Accusé d'un meurtre crapuleux
Dans la pénombre de sa chaumière, à une dizaine de kilomètres au nord de Ruhango, une vieille dame veut raconter ce qu'elle connaît de Pierre Kayondo. Bien qu'elle soit alitée et que sa vue lui fasse désormais défaut, sa mémoire semble intacte. « Mon fils était entrepreneur. Il était le voisin, l'ami et l'associé de Kayondo à Kigali avant le génocide. Il lui avait même prêté de l'argent. Mais Kayondo l'a pourchassé pour le tuer », explique la nonagénaire.
Elle affirme avoir vu de ses propres yeux Pierre Kayondo à l'œuvre pendant le génocide. « Juste après l'attentat [contre le président du pays, signal de départ du génocide NDLR] en avril [1994], mon fils est venu ici. Quand Kayondo a appris qu'il était encore vivant, il est venu pour le tuer. Kayondo et les personnes qui l'accompagnaient étaient tous armés et utilisaient des sifflets. J'avais un autre garçon, aveugle. Ils l'ont jeté dans les latrines et l'ont recouvert avec des pierres. Moi je suis parvenue à me cacher parmi un groupe de femmes du quartier. Nos maisons ont été détruites par ce groupe, nos vaches emportées... », se souvient-elle. Pierre Kayondo aurait ensuite continué de poursuivre son fils. « On a détruit sa maison, volé ses deux véhicules, pillé ses chantiers... Mon fils a d'abord fui à Kabgayi, puis à Gitarama... Là-bas on l'a tué », raconte-t-elle.

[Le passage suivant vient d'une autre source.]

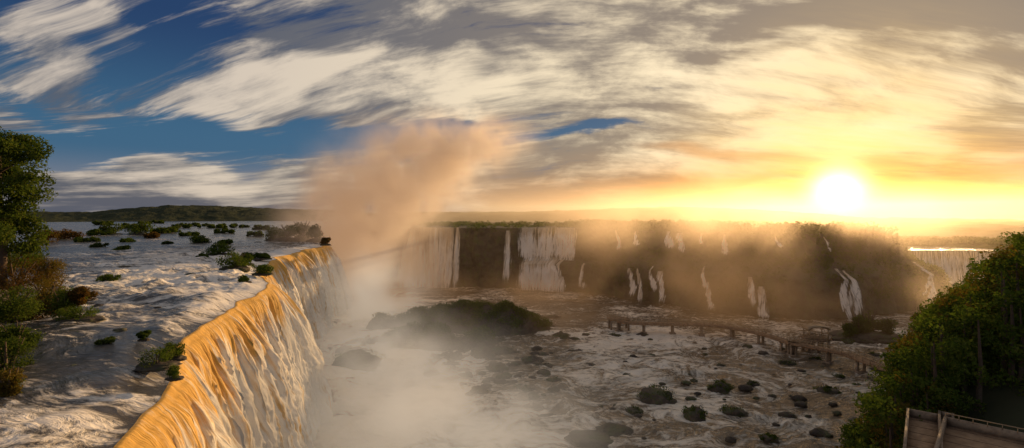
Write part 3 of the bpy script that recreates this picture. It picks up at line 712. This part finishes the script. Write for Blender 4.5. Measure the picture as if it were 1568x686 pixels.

En contrebas de la route asphaltée, devant la maison de Gitarama où la famille de l'homme d'affaires s'était réfugiée, son fils, aujourd'hui âgé de 39 ans, se souvient des événements tragiques. « Kayondo est venu ici avant la mort de mon père. Il lui a dit : "Les gens m'ont dit que tu étais déjà mort, mais tu es toujours là !" Puis, ils ont discuté dehors. Mon père est rentré et nous a raconté que Kayondo lui avait annoncé que lui aussi devait mourir », se remémore l'orphelin.
Alors âgé de 11 ans, il dit avoir ensuite assisté, en compagnie de son petit frère et de sa petite sœur, au supplice et au meurtre de leur père. « J'étais là quand ils sont venus chercher mon père. Ils sont venus vers 22h00. Ils l'ont torturé. Ils ont pris beaucoup de temps. Ils demandaient de l'argent, si nous étions Tutsis, si nous avions des armes... Ils ont attaché mon père au bout d'une corde et l'ont amené devant nous pour nous poser des questions. On lui avait entaillé le ventre et coupé deux doigts. Puis vers 2h00, ils lui ont mis un coup de machette à la tempe. Il est tombé et ils sont partis. Quand ils sont revenus pour piller la maison, ils ont constaté que mon père bougeait encore. C'est là qu'ils l'ont achevé. Ils lui ont coupé la tête. J'étais là. Je voyais ça... », déroule péniblement le fils du défunt homme d'affaires.
« Pour être franc, je ne peux pas dire que telle ou telle personne était présente », admet-il. « Le lendemain matin, tout le monde venait voir le corps. Mon père était très connu. Ils ont même fait un communiqué à la radio pour dire qu'il était mort. Dans la matinée, une personne est venue me voir pour me désigner Kayondo, un certain Auguste et un troisième dont j'ai oublié le nom, comme étant ceux ayant tué mon père. Ce sont eux qui avaient amené les militaires et les miliciens », rapporte-t-il. Pour quelle raison Pierre Kayondo pouvait-il souhaiter à ce point la mort de cet homme ? « Il a volé une valise qui contenait 140 000 dollars en traveller's chèques », accusent en chœur sa mère, son frère et ses petits-enfants.
La famille du défunt homme d'affaires s'est constituée partie civile dans la procédure qui vise Pierre Kayondo en France. Comme un certain nombre d'autres victimes, elle n'aurait jamais perçu de compensations malgré la vente d'une partie des biens que possédait l'ancien édile au Rwanda.
Dans cette affaire, Pierre Kayondo serait coupable, selon un arrêt des juridictions populaires locales, baptisées « gacaca », rendu en octobre 2007, de crimes classés dans la « catégorie I » (les organisateurs) et la « catégorie II » (les tueurs) des génocidaires. Il a par ailleurs été condamné par trois autres tribunaux « gacaca » de la région en février et octobre 2005 ainsi qu'en mai 2007.
Dans les formulaires des verdicts, les juges ont coché les cases « planification du génocide », « organisation du génocide », « encouragement à commettre le génocide », « surveillance et direction des actes liés au génocide », « commission du génocide en tant qu'autorité », « distinction dans les actes de cruauté », « complicité de génocide », « torture » et « meurtre ». Selon les jurés, Pierre Kayondo « est responsable de tous les assassinats commis à Ruhango et autres forfaits commis dans les alentours ».